» INSTRUCTION: Nothing may be dropped or altered: reproduce all the data.

··· STORED ROWS

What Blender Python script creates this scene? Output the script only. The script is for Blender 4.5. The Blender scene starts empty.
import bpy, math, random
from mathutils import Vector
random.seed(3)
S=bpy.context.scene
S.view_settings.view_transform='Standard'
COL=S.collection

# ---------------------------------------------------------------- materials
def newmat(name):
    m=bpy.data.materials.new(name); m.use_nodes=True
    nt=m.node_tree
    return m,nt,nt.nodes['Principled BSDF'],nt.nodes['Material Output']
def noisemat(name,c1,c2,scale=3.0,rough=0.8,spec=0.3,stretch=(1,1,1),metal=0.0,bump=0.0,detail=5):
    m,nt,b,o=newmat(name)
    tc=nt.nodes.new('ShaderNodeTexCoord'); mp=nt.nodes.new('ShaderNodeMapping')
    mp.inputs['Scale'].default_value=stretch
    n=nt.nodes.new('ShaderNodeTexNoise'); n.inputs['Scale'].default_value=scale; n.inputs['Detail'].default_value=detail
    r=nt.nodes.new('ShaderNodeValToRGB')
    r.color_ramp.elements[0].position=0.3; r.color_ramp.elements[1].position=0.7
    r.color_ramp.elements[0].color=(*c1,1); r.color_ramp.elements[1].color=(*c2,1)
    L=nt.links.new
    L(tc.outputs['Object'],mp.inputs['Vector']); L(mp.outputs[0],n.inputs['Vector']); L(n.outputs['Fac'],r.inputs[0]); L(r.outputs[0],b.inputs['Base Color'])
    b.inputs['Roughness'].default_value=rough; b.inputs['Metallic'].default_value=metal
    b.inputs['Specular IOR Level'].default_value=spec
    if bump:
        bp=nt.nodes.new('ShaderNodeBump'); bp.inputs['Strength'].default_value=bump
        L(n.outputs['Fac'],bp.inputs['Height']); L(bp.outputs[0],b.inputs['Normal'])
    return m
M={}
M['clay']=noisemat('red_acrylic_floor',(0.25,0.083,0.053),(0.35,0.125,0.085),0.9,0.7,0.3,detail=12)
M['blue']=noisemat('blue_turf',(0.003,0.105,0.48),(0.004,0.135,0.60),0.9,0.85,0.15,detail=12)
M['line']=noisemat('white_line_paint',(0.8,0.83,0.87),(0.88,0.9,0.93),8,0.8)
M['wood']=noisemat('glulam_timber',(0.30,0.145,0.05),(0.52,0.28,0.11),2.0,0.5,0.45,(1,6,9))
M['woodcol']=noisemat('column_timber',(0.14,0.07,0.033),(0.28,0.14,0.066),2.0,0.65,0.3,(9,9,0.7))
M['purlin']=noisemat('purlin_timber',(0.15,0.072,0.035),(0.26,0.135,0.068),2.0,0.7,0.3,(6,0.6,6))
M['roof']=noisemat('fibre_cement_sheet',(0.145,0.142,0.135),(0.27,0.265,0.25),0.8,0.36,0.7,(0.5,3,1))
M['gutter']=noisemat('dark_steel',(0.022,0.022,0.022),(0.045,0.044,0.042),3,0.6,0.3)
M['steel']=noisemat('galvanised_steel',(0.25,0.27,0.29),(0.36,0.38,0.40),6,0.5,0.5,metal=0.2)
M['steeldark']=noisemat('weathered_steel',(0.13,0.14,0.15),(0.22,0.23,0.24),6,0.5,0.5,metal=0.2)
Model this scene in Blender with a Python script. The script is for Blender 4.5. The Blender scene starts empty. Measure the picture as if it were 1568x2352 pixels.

······

» EXERCISE OUTPUT:
What Blender Python script creates this scene? Output the script only. The script is for Blender 4.5. The Blender scene starts empty.
import bpy, math, random
from mathutils import Vector
random.seed(3)
S=bpy.context.scene
S.view_settings.view_transform='Standard'
COL=S.collection

# ---------------------------------------------------------------- materials
def newmat(name):
    m=bpy.data.materials.new(name); m.use_nodes=True
    nt=m.node_tree
    return m,nt,nt.nodes['Principled BSDF'],nt.nodes['Material Output']
def noisemat(name,c1,c2,scale=3.0,rough=0.8,spec=0.3,stretch=(1,1,1),metal=0.0,bump=0.0,detail=5):
    m,nt,b,o=newmat(name)
    tc=nt.nodes.new('ShaderNodeTexCoord'); mp=nt.nodes.new('ShaderNodeMapping')
    mp.inputs['Scale'].default_value=stretch
    n=nt.nodes.new('ShaderNodeTexNoise'); n.inputs['Scale'].default_value=scale; n.inputs['Detail'].default_value=detail
    r=nt.nodes.new('ShaderNodeValToRGB')
    r.color_ramp.elements[0].position=0.3; r.color_ramp.elements[1].position=0.7
    r.color_ramp.elements[0].color=(*c1,1); r.color_ramp.elements[1].color=(*c2,1)
    L=nt.links.new
    L(tc.outputs['Object'],mp.inputs['Vector']); L(mp.outputs[0],n.inputs['Vector']); L(n.outputs['Fac'],r.inputs[0]); L(r.outputs[0],b.inputs['Base Color'])
    b.inputs['Roughness'].default_value=rough; b.inputs['Metallic'].default_value=metal
    b.inputs['Specular IOR Level'].default_value=spec
    if bump:
        bp=nt.nodes.new('ShaderNodeBump'); bp.inputs['Strength'].default_value=bump
        L(n.outputs['Fac'],bp.inputs['Height']); L(bp.outputs[0],b.inputs['Normal'])
    return m
M={}
M['clay']=noisemat('red_acrylic_floor',(0.25,0.083,0.053),(0.35,0.125,0.085),0.9,0.7,0.3,detail=12)
M['blue']=noisemat('blue_turf',(0.003,0.105,0.48),(0.004,0.135,0.60),0.9,0.85,0.15,detail=12)
M['line']=noisemat('white_line_paint',(0.8,0.83,0.87),(0.88,0.9,0.93),8,0.8)
M['wood']=noisemat('glulam_timber',(0.30,0.145,0.05),(0.52,0.28,0.11),2.0,0.5,0.45,(1,6,9))
M['woodcol']=noisemat('column_timber',(0.14,0.07,0.033),(0.28,0.14,0.066),2.0,0.65,0.3,(9,9,0.7))
M['purlin']=noisemat('purlin_timber',(0.15,0.072,0.035),(0.26,0.135,0.068),2.0,0.7,0.3,(6,0.6,6))
M['roof']=noisemat('fibre_cement_sheet',(0.145,0.142,0.135),(0.27,0.265,0.25),0.8,0.36,0.7,(0.5,3,1))
M['gutter']=noisemat('dark_steel',(0.022,0.022,0.022),(0.045,0.044,0.042),3,0.6,0.3)
M['steel']=noisemat('galvanised_steel',(0.25,0.27,0.29),(0.36,0.38,0.40),6,0.5,0.5,metal=0.2)
M['steeldark']=noisemat('weathered_steel',(0.13,0.14,0.15),(0.22,0.23,0.24),6,0.5,0.5,metal=0.2)
Model this scene in Blender with a Python script. The script is for Blender 4.5. The Blender scene starts empty. Measure the picture as if it were 1568x2352 pixels.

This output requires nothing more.